Arthur Guy Clutton-Brock (5 April 1906 – 29 January 1995) was an English social worker who became a Zimbabwean nationalist and co-founder of Cold Comfort Farm.
Born in Norhwood, London, and educated at Rugby School, he graduated from Magdalene College, Cambridge. He had a career in the prison and probation services, youth and community work in the East End of London and in post-war Germany. During the Second World War he ran Oxford House, Bethnal Green, 1940–44, with the assistance of John Raven,Peter Kuenstler and later Merfyn Turner, all four being conscientious objectors.
He went out to Southern Rhodesia in 1949 as an agricultural demonstrator and missionary, turning St Faith's Mission into a famous pioneering non-racial community.
Clutton-Brock joined in founding the Southern Rhodesia African National Congress in 1957, and was largely responsible for its non-racial and black/white partnership policies. As a member, he was detained without trial in 1959.

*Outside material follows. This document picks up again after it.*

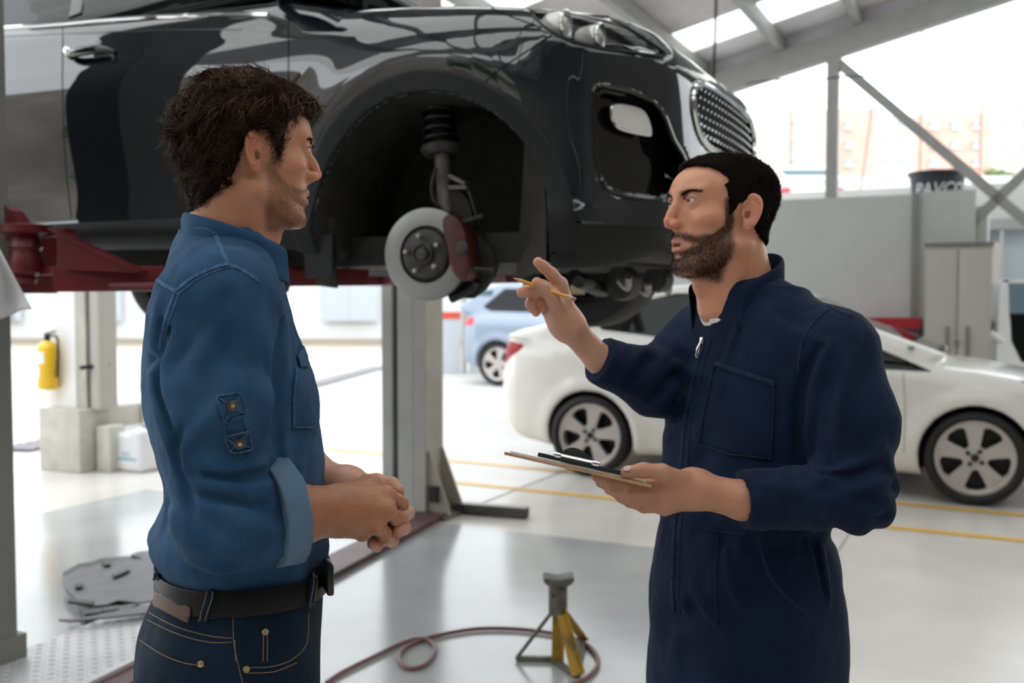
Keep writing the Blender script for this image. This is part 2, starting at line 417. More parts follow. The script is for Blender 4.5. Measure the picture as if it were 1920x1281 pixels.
for v_ in (VG, 4.6, -1.0, -5.3):
    hh = .235
    b = MB(); P0 = uv(RU0, v_-.07, roofz(RU0)-.25); b.box(P0, U*(RU1-RU0)+W3*SL*(RU1-RU0), V*.14, W3*hh)
    if v_ == VG:
        b.build('rafter', M_steel, roof)
        MB().box(uv(RU0, v_+.02, roofz(RU0)-.02), U*(RU1-RU0)+W3*SL*(RU1-RU0), V*.03, W3*.15).build('gable_fascia', M_sheet, roof)
    elif v_ < 0: b.build('rafter', M_steel, roof)
# open gable end: post and diagonal braces
def gp(px, py, v=VG): u_, z_ = on_v(px, py, v); return uv(u_, v, z_)
pt = gp(1563, 122); 
gable = bpy.data.objects.new('trim_1', None); COL.objects.link(gable); tag(gable, 'grey steel post and crossing braces in the open gable end', 'frame', kind='structure')
MB().box(uv(*touv(pt))-U*.055-V*.06, U*.11, V*.12, W3*(pt[2]+.09)).build('post', M_steel, gable)
MB().bar(gp(1572, 118), gp(1935, 425), .09, .09).build('brace', M_steel, gable)
MB().bar(gp(1935, 312), gp(1800, 440), .09, .09).build('brace', M_steel, gable)
# low partition wall behind the white car
wz = on_v(1600, 369, 10.0)[1]
uL = on_v(1235, 500, 10.0)[0]; uS = on_v(1717, 400, 10.0)[0]; uR = on_v(1829, 400, 10.0)[0]
w1 = bpy.data.objects.new('wall_back', None); COL.objects.link(w1); tag(w1, 'low plain grey partition wall behind the white sedan', 'wall', kind='structure')
MB().ubox(uL-.8, uS-.02, 10.0, 10.12, 0, wz).build('wall_panel', M_wall, w1)
MB().ubox(uS+.02, uR, 9.98, 10.1, 0, wz+.02).build('wall_panel', M_wall, w1)
MB().ubox(uS-.03, uS+.03, 9.95, 10.1, 0, wz).build('wall_post', mat('seam_grey', (.25, .25, .24), rough=.6), w1)
# pale blue metal shed wall further right, behind
w2 = bpy.data.objects.new('wall_shed', None); COL.objects.link(w2); tag(w2, 'pale blue grey ribbed metal wall at far right', 'wall', kind='structure')
M_blue = mat('shed_blue', (.50, .56, .60), rough=.5)
zs = on_v(1880, 428, 12.5)[1]; u0s = on_v(1790, 428, 12.5)[0]
for i in range(8): MB().ubox(u0s+i*.5, u0s+i*.5+.47, 12.5, 12.56, 0, zs).build('wall_panel', M_blue, w2)
MB().ubox(u0s-.1, u0s+4.1, 12.4, 12.6, zs-.02, zs+.1).build('cap_rail', M_steel, w2)
# right-hand inner wall, out of view, that closes the hall
wr = MB().ubox(6.2, 6.35, -5.5, 10.3, 0, roofz(6.2)+.2).build('wall_right', mat('wall_dull', (.20, .19, .18), rough=.8)); tag(wr, 'plain grey side wall closing the workshop', 'wall', kind='structure')
wf = MB().ubox(-1.6, 6.2, -5.75, -5.6, 0, roofz(6.2)+.2).build('wall_fill_block', mat('wall_dull', (.20, .19, .18))); tag(wf, 'unseen grey wall added behind the viewer to cut fill light', 'wall', kind='structure')  # unseen wall added behind the camera to cut the fill light
# terrace behind with a far building, cars, trees
terr = MB().ubox(-3.6, 40, 13.2, 80, -.2, 2.75).build('floor_terrace', M_out); tag(terr, 'raised pale concrete lot beyond the partition wall', 'floor', kind='structure')
led = MB().ubox(uL-.8, uR+.1, 10.16, 12.3, 0, wz-.12).build('floor_ledge', M_wall); tag(led, 'raised concrete ledge behind the partition wall', 'floor', kind='structure')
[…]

After similar ventures in Bechuanaland and Nyasaland, he returned to Rhodesia. With the eloquent support of Trevor Huddleston, Fenner Brockway, Michael Scott, Mary Benson and many others, Guy, his wife Molly (1912–2013), Didymus Mutasa, George Nyandoro and Michael and Eileen Haddon founded Cold Comfort Farm in Southern Rhodesia, which became a widely acclaimed pattern for racial freedom and regeneration in the poverty-stricken countries of Africa.